Review: How Much Wood Would a Woodchuck Chuck (1976)
How Much Wood Would a Woodchuck Chuck must be the definitive documentary about auctioneering. Werner Herzog propels us into a world of verbal gymnastics where yodelling, freestyle MC’ing and race announcing seem to intersect in a million-mile an hour syllabic drone. The livestock auctioneer’s mantra can sound unintelligible to the untrained ear, and thankfully a world champion auctioneer gives us a primer early on, in the basics of the Auction Chant, or what Herzog calls ‘the poetry of capitalism’.

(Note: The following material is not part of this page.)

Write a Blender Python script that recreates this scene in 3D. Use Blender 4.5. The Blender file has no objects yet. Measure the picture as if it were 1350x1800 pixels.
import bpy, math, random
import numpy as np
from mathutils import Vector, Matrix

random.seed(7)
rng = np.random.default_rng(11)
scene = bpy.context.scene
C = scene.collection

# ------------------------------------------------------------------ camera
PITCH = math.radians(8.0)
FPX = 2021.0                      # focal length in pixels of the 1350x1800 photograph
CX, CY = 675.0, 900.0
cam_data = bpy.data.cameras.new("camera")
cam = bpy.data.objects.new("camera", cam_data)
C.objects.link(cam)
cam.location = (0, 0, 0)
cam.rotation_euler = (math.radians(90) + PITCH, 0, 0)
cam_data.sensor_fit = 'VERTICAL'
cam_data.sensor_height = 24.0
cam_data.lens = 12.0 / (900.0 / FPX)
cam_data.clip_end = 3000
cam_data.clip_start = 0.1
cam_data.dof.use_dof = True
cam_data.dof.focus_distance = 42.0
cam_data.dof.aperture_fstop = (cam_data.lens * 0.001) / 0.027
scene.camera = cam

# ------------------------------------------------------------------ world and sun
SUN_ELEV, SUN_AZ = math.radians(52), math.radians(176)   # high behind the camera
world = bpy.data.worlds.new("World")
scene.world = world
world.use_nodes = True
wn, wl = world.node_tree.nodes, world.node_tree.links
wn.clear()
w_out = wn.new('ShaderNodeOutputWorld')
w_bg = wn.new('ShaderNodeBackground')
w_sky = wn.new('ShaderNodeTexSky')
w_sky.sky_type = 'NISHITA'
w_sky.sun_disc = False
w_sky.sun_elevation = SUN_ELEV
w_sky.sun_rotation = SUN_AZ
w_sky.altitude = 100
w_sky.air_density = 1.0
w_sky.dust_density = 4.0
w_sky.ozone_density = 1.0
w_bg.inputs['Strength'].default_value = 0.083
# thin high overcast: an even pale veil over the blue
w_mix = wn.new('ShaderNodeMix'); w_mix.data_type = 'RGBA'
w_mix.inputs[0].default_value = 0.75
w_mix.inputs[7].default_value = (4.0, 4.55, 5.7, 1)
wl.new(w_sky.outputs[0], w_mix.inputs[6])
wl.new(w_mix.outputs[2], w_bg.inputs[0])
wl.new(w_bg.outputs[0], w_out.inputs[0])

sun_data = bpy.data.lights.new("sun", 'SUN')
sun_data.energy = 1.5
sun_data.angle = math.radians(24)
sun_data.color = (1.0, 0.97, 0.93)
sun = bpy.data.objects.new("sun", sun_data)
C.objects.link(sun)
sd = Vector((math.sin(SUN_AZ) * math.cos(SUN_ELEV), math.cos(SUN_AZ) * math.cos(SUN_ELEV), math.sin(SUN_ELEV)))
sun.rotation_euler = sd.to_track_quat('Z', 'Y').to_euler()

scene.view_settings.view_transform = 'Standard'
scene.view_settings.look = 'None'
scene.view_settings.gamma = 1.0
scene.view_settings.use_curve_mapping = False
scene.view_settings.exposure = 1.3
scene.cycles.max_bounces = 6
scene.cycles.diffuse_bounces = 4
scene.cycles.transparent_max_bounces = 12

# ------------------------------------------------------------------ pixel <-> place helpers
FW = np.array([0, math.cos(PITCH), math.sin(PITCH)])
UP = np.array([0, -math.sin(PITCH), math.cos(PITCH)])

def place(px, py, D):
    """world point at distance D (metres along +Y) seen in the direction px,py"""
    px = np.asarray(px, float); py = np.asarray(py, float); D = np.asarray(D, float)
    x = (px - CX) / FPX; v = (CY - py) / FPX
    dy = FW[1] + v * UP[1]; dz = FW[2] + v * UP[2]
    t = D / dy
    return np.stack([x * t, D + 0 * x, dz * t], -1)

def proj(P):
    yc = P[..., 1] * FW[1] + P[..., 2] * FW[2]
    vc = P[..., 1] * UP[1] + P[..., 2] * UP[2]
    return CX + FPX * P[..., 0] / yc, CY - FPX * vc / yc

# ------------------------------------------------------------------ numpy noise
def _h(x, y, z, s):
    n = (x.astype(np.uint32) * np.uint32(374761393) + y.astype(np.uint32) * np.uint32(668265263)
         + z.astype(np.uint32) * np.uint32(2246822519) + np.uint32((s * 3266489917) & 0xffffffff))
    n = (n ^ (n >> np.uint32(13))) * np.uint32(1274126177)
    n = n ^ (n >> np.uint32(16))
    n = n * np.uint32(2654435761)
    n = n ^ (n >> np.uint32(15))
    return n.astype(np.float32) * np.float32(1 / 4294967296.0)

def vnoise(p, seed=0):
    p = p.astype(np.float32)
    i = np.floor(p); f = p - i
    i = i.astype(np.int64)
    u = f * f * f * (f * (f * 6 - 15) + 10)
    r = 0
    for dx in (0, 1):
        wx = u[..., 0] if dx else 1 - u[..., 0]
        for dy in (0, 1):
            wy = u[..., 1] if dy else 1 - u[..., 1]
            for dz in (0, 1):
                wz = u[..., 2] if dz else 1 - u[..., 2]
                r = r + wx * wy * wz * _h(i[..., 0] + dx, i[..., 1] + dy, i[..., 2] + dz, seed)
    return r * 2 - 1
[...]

The guidance won’t help you much though, it remains nigh impossible to decipher what each contestant in the World Livestock Auctioneer Championship is actually saying. But it’s also largely irrelevant. What will strike you most about the competitors is not the content of their monologues, but rather their differing styles and methods of delivery and dare I say, ‘crowd control’. Things do get slightly repetitive as Werner inflicts performance after performance on us, however you do find yourself barracking for one contestant or another. Like many other documentaries, How Much Wood Would a Woodchuck Chuck thematically concerns itself with America’s obsession for such competitiveness.
Interestingly, in the commentary for Herzog’s Stroszek, he mentions he originally met two of the actors as auctioneers in How Much Wood Would a Woodchuck Chuck.